Is there a book you've faked reading?
I spent many years as a literary agent and then a literary scout, jobs in which you frequently have to pretend you've read something you haven't because you're constantly jockeying to seem the most plugged-in. It drove me crazy, so these days, I try to be very honest when I simply have not read a book. It's OK! There are a lot of books.
Can you name a book you've bought for the cover?
I can name dozens. I shop at used bookstores all the time and frequently buy books because of their amazing covers. Recently, I purchased this book entirely because of the very funny cover layout, which delighted me.
Can you name a book for which you are an evangelist (and you think everyone should read)?
I have given away a half-dozen copies of Train Dreams by Denis Johnson, which I consider the great American short novel. There's nothing like it on this earth.

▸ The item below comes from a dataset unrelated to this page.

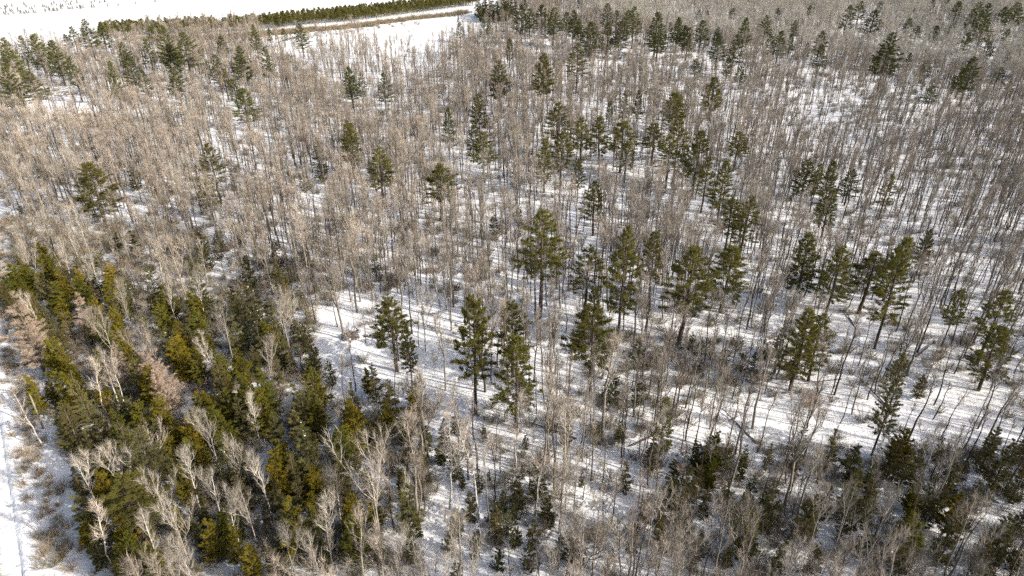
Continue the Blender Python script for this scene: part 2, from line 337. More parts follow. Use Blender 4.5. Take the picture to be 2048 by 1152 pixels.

What is the last piece of art (music, movies, TV, more traditional art forms) that you've experienced or that has impacted you?
I mean… what kind of life are you living if you are not experiencing art all the time? Last week, I admired some enchanting mini-landscapes by an artist named Kathleen Vance at an exhibition at the Albany airport. Yesterday, our family went to Nationals Park in Washington, DC, for Opera in the Outfield, an annual event where you get to sit on the left-field grass while they show a Washington National Opera production (in this case, Turandot) on the Jumbotron. This afternoon, I read volume 1 of a manga my daughter's been trying to get me to pick up, called Chainsaw Man (it's about a guy who's also a chainsaw). And as I write this, I am listening to Gillian Welch and David Rawlings' beautiful new album.
What is the question that you're always hoping you'll be asked but never have been?
"Do you have an amazing idea that will solve climate change and make world peace possible?"
What is your answer?
"Alas, no."
What are you working on now?
I'm in the very early stages of a novel set in 1850s Dublin about a pair of stone-carving brothers. This week, an actual stone carver is gonna let me work on some marble in his studio! Hopefully, I will not lose all my typing fingers in a chiseling accident.